» TASK DESCRIPTION: Each line below should be reproduced without any alteration.

» AVAILABLE DATA:

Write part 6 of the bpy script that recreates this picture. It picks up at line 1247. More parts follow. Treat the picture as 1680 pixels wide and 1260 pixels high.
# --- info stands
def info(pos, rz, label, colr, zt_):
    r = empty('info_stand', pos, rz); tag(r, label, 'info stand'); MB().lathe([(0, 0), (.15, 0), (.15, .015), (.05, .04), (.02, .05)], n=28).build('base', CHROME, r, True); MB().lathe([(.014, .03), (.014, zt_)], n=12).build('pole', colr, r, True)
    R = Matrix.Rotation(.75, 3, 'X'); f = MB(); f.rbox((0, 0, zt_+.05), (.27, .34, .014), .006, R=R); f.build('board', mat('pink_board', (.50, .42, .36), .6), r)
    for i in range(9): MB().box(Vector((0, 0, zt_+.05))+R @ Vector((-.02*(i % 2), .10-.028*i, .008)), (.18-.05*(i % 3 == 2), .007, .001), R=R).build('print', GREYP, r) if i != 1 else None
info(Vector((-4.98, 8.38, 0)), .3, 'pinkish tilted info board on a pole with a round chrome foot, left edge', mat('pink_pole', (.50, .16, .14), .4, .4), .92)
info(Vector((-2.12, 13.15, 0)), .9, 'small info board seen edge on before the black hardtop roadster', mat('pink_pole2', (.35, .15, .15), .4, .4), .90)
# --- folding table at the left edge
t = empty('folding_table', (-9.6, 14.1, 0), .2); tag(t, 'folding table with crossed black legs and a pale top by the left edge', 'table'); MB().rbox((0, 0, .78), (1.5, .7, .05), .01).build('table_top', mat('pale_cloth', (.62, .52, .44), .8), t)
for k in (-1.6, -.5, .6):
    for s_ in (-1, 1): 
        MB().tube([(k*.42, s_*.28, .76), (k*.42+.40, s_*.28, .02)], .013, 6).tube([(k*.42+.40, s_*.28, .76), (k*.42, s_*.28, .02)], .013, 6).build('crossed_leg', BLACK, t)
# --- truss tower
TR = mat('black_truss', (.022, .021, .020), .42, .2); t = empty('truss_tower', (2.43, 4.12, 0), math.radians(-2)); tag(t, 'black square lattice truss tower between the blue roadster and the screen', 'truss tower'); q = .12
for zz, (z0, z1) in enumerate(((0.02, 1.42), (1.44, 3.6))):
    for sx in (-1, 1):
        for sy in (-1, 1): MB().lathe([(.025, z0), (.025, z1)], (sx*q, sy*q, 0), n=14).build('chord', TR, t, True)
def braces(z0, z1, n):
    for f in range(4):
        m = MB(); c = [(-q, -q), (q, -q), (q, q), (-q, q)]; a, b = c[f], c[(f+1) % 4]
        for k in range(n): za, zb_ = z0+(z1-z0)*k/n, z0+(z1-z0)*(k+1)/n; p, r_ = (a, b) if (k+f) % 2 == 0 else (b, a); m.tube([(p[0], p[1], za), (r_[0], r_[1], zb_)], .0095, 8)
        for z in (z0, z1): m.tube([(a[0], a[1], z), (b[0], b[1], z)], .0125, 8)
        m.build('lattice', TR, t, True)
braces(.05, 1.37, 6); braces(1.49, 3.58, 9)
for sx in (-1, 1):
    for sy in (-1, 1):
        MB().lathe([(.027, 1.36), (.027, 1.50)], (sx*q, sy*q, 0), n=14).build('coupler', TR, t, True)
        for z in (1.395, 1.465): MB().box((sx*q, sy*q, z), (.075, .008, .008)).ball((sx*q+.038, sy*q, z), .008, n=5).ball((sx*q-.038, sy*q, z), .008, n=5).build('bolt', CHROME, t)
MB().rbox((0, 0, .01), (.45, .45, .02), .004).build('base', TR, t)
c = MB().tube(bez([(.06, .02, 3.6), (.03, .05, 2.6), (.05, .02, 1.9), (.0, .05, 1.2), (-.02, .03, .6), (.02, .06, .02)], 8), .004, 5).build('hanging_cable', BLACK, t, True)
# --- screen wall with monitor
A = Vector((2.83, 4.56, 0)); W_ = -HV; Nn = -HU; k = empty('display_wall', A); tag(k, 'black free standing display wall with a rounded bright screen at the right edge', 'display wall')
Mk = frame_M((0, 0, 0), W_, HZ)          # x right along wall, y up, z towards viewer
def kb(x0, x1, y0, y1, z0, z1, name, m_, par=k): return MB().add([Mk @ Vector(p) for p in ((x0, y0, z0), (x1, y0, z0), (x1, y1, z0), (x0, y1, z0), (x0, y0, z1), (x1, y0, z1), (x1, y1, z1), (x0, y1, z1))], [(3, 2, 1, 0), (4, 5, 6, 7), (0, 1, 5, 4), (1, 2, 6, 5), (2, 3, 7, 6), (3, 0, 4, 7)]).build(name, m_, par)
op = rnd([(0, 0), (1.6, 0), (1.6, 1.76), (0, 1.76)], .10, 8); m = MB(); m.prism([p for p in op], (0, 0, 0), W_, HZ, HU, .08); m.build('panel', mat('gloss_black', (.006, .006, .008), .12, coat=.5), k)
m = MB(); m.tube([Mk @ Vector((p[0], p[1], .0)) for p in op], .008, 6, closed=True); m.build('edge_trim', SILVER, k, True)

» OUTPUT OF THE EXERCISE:
Write part 6 of the bpy script that recreates this picture. It picks up at line 1247. More parts follow. Treat the picture as 1680 pixels wide and 1260 pixels high.
# --- info stands
def info(pos, rz, label, colr, zt_):
    r = empty('info_stand', pos, rz); tag(r, label, 'info stand'); MB().lathe([(0, 0), (.15, 0), (.15, .015), (.05, .04), (.02, .05)], n=28).build('base', CHROME, r, True); MB().lathe([(.014, .03), (.014, zt_)], n=12).build('pole', colr, r, True)
    R = Matrix.Rotation(.75, 3, 'X'); f = MB(); f.rbox((0, 0, zt_+.05), (.27, .34, .014), .006, R=R); f.build('board', mat('pink_board', (.50, .42, .36), .6), r)
    for i in range(9): MB().box(Vector((0, 0, zt_+.05))+R @ Vector((-.02*(i % 2), .10-.028*i, .008)), (.18-.05*(i % 3 == 2), .007, .001), R=R).build('print', GREYP, r) if i != 1 else None
info(Vector((-4.98, 8.38, 0)), .3, 'pinkish tilted info board on a pole with a round chrome foot, left edge', mat('pink_pole', (.50, .16, .14), .4, .4), .92)
info(Vector((-2.12, 13.15, 0)), .9, 'small info board seen edge on before the black hardtop roadster', mat('pink_pole2', (.35, .15, .15), .4, .4), .90)
# --- folding table at the left edge
t = empty('folding_table', (-9.6, 14.1, 0), .2); tag(t, 'folding table with crossed black legs and a pale top by the left edge', 'table'); MB().rbox((0, 0, .78), (1.5, .7, .05), .01).build('table_top', mat('pale_cloth', (.62, .52, .44), .8), t)
for k in (-1.6, -.5, .6):
    for s_ in (-1, 1): 
        MB().tube([(k*.42, s_*.28, .76), (k*.42+.40, s_*.28, .02)], .013, 6).tube([(k*.42+.40, s_*.28, .76), (k*.42, s_*.28, .02)], .013, 6).build('crossed_leg', BLACK, t)
# --- truss tower
TR = mat('black_truss', (.022, .021, .020), .42, .2); t = empty('truss_tower', (2.43, 4.12, 0), math.radians(-2)); tag(t, 'black square lattice truss tower between the blue roadster and the screen', 'truss tower'); q = .12
for zz, (z0, z1) in enumerate(((0.02, 1.42), (1.44, 3.6))):
    for sx in (-1, 1):
        for sy in (-1, 1): MB().lathe([(.025, z0), (.025, z1)], (sx*q, sy*q, 0), n=14).build('chord', TR, t, True)
def braces(z0, z1, n):
    for f in range(4):
        m = MB(); c = [(-q, -q), (q, -q), (q, q), (-q, q)]; a, b = c[f], c[(f+1) % 4]
        for k in range(n): za, zb_ = z0+(z1-z0)*k/n, z0+(z1-z0)*(k+1)/n; p, r_ = (a, b) if (k+f) % 2 == 0 else (b, a); m.tube([(p[0], p[1], za), (r_[0], r_[1], zb_)], .0095, 8)
        for z in (z0, z1): m.tube([(a[0], a[1], z), (b[0], b[1], z)], .0125, 8)
        m.build('lattice', TR, t, True)
braces(.05, 1.37, 6); braces(1.49, 3.58, 9)
for sx in (-1, 1):
    for sy in (-1, 1):
        MB().lathe([(.027, 1.36), (.027, 1.50)], (sx*q, sy*q, 0), n=14).build('coupler', TR, t, True)
        for z in (1.395, 1.465): MB().box((sx*q, sy*q, z), (.075, .008, .008)).ball((sx*q+.038, sy*q, z), .008, n=5).ball((sx*q-.038, sy*q, z), .008, n=5).build('bolt', CHROME, t)
MB().rbox((0, 0, .01), (.45, .45, .02), .004).build('base', TR, t)
c = MB().tube(bez([(.06, .02, 3.6), (.03, .05, 2.6), (.05, .02, 1.9), (.0, .05, 1.2), (-.02, .03, .6), (.02, .06, .02)], 8), .004, 5).build('hanging_cable', BLACK, t, True)
# --- screen wall with monitor
A = Vector((2.83, 4.56, 0)); W_ = -HV; Nn = -HU; k = empty('display_wall', A); tag(k, 'black free standing display wall with a rounded bright screen at the right edge', 'display wall')
Mk = frame_M((0, 0, 0), W_, HZ)          # x right along wall, y up, z towards viewer
def kb(x0, x1, y0, y1, z0, z1, name, m_, par=k): return MB().add([Mk @ Vector(p) for p in ((x0, y0, z0), (x1, y0, z0), (x1, y1, z0), (x0, y1, z0), (x0, y0, z1), (x1, y0, z1), (x1, y1, z1), (x0, y1, z1))], [(3, 2, 1, 0), (4, 5, 6, 7), (0, 1, 5, 4), (1, 2, 6, 5), (2, 3, 7, 6), (3, 0, 4, 7)]).build(name, m_, par)
op = rnd([(0, 0), (1.6, 0), (1.6, 1.76), (0, 1.76)], .10, 8); m = MB(); m.prism([p for p in op], (0, 0, 0), W_, HZ, HU, .08); m.build('panel', mat('gloss_black', (.006, .006, .008), .12, coat=.5), k)
m = MB(); m.tube([Mk @ Vector((p[0], p[1], .0)) for p in op], .008, 6, closed=True); m.build('edge_trim', SILVER, k, True)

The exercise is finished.